This must be an incredibly dumb question, but why would anyone ever use mediaproxy over rtpproxy?
If one is written in Python and one in C, it seems to me that the performance and scalability makes the choice of rtpproxy a no-brainer.
What benefit is there to using mediaproxy? More features and capabilities, ease of configuration perhaps?
Alex Balashov writes:
If one is written in Python and one in C, it seems to me that the performance and scalability makes the choice of rtpproxy a no-brainer.
alex,
mediaproxy 2.0 is using linux kernel (not python code) to relay media packets and the claim is close to wire speed performance.
What benefit is there to using mediaproxy? More features and capabilities, ease of configuration perhaps?
mediaproxy is easy to use and set up. i don't have experience with rtpproxy.
unfortunately i just discovered that there may be a serious problem with mediaproxy 2.0 that was not there in mediaproxy 1.9. looks like mediaproxy 2.0 does not allow nated ua1 behind one mediaproxy to talk to nated ua2 behind another mediaproxy. dead lock happens and both mediaproxies are waiting packets from each other and don't forward packets that they have received from their uas.
so far i have not got any response to this from the developers.
-- juha
Juha Heinanen wrote:
mediaproxy 2.0 is using linux kernel (not python code) to relay media packets and the claim is close to wire speed performance.

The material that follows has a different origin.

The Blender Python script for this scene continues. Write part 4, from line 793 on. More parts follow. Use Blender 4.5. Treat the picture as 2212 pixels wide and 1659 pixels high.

Ah, I see. I was following some outdated information on this issue from Flavio's book.
How does it use the kernel? Some sort of kernel-side module that has plumbing into the IP routing/forwarding subsystem? Or some sort of ALG module with hooks?
Juha Heinanen wrote:
Alex Balashov writes:
How does it use the kernel? Some sort of kernel-side module that has plumbing into the IP routing/forwarding subsystem? Or some sort of ALG module with hooks?
it uses linux conntrack modules. don't ask me about details.
Do you have any perspective on how this performs compared to various high-end commercial SBCs?
I imagine rather favourably, especially since many of them are embedded systems built on Linux.
Juha Heinanen wrote:
Alex Balashov writes:
Do you have any perspective on how this performs compared to various high-end commercial SBCs?
if they don't have any custom hw support to do the forwarding, then i don't see how they could perform much better on pc hardware.
Some of them do have ASIC-driven media processing. But many don't, and are actually just glorified PC hardware.